12~11:詳細は出てこないが、恐らくチェヒが撮影

10~7:チェヒが撮影。最後にオレンジ色の手帳から出して見ていた写真たち。
まだ病気が悪化する前に過去を変えようとタイムスリップしていたよう。
2008~2013年、日付に大きな意味はない?
しかし過去へ行ってみても大きな変化はなく、チェヒは「努力してみたけど失敗した。運命は変わらない」と諦めてしまう。

このチェヒのタイムスリップのうちひとつが冒頭のシーン。
本来の過去(1度目の2008年9月25日)は、スヒョクが幼少期のチェヒと話していたときに回想していた「俺と付き合わない?君を寂しがらせない」「ウソつき」の部分。
しかし冒頭シーン(タイムスリップした2度目の2008年9月25日)ではチェヒは素っ気なく返事をし、早々にシャッターをきっている。告白される前に現在へ戻り、スヒョクとの出逢いを避けて未来を変えようとした?→4のタイムスリップでも過去が変わっていたのに繋がる?

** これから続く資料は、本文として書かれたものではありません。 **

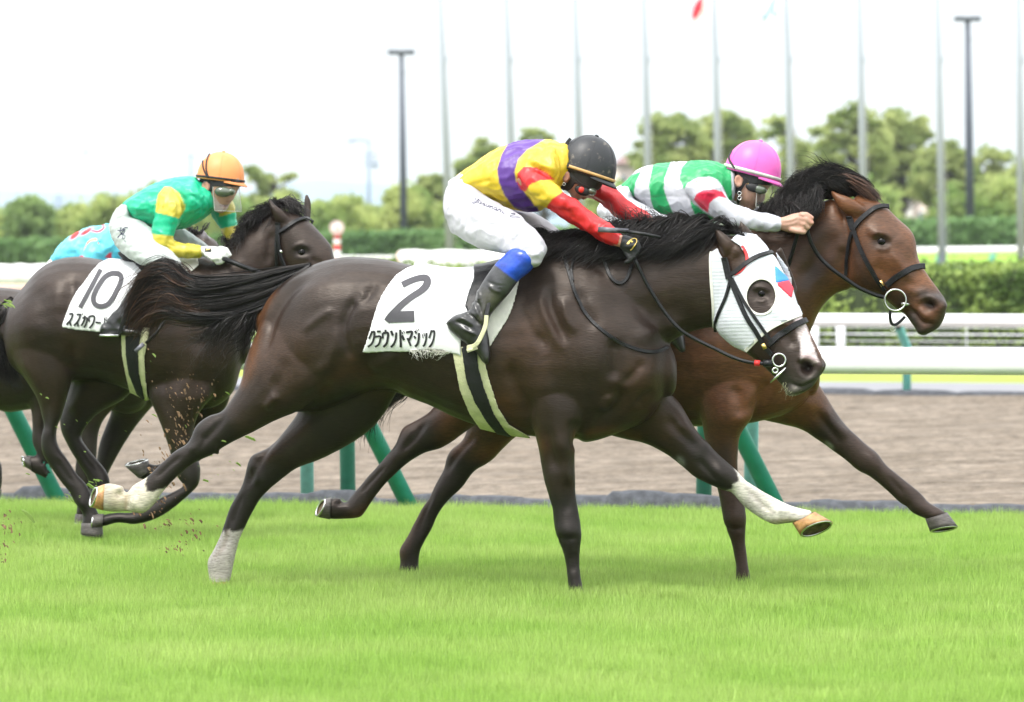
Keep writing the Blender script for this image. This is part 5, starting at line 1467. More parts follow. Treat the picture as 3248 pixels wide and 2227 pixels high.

6:スヒョクがカメラを見つける。ここから2まではスヒョクのタイムスリップ。2011.11.7 離婚した翌日。チェヒが写真を撮ることでスヒョクは現在へ戻るが、そのときにチェヒが撮った写真はただの風景からスヒョクが写ったものへ変化した→過去が変わった?

5:2009.10.4 チェヒにプロポーズされる

4:2008.10.5 コインを投げるチェヒと会う。本来なら2008年9月に出会っているはずの二人だが、チェヒはスヒョクを知らない→冒頭シーンのチェヒのタイムスリップによって過去が変わった?
その後他の場面で知り合い結婚したことになっているのか?→やっぱり運命は変えられない?

3:2002.6.18 浪人生時代のチェヒと会う

2:10歳のチェヒと会う。

1:チェヒが部屋で写真を見返し、涙を流してシャッターをきる。3度目の2008年9月25日。指輪を二人分していることからも、ラストシーンのチェヒは現在からタイムスリップしたチェヒだということがわかる。今度は現在へ戻ることなくスヒョクからコーヒーを受けとる。

最後、スヒョクは自分を犠牲にしてでもチェヒに角膜と腎臓をあげるつもりでした。>おばあちゃんや少年に「もう来られない。遠くへ行く」「チェヒにあげられるものは全部あげる。俺の目で写真を撮って、できるだけ長生きできるように」と話し、殴られたシーンで「まだ死ねない」と言っていることから。
しかしその願いは叶うことなく殺されてしまう。
そのため、最後のチェヒは目が見えていないように見えます。>危うげな手つきや、視線を合わせないことなどから。
写真を眺めてはいますが、あくまで心の目で見ている感じかと。

つまり、病気を治すことも難しく、スヒョクも突然いなくなってしまった…孤独なチェヒはカメラに残された最後の一枚を使い過去に飛び、過去のスヒョクと人生の最期を迎えることにした(また、それは「逝くときはそばにいる」というスヒョクの約束を叶えてあげるためでもある)のだと思います。
冒頭シーンでは声をかけてきたスヒョクに素っ気ない返事をし、すぐにシャッターをきっていたチェヒですが、コーヒーを飲もうという提案や告白を受け入れた→シャッターを切らなかった→現在へ戻らなかったのは、そいういうことなのかなと。

長くなりましたが、これで大体の辻褄が合うように思いました。
細かなところでまだいくつか疑問は残りますが…まあドラマなので(^^;
おかしな点や追加でなにかあればどなたか教えていただけましたら幸いですm(_ _)m

この解釈だと、ふたりとも助からないという悲しい最後になってしまいます…
お互い愛情を感じ、チェヒの最期にそばにいるという約束は叶えられそうなので少し救いはありますが…
とはいえ、キャストのあたたかい雰囲気と柔らかな光が印象的な綺麗な映像、素敵なドラマを見られたなという気持ちになりました。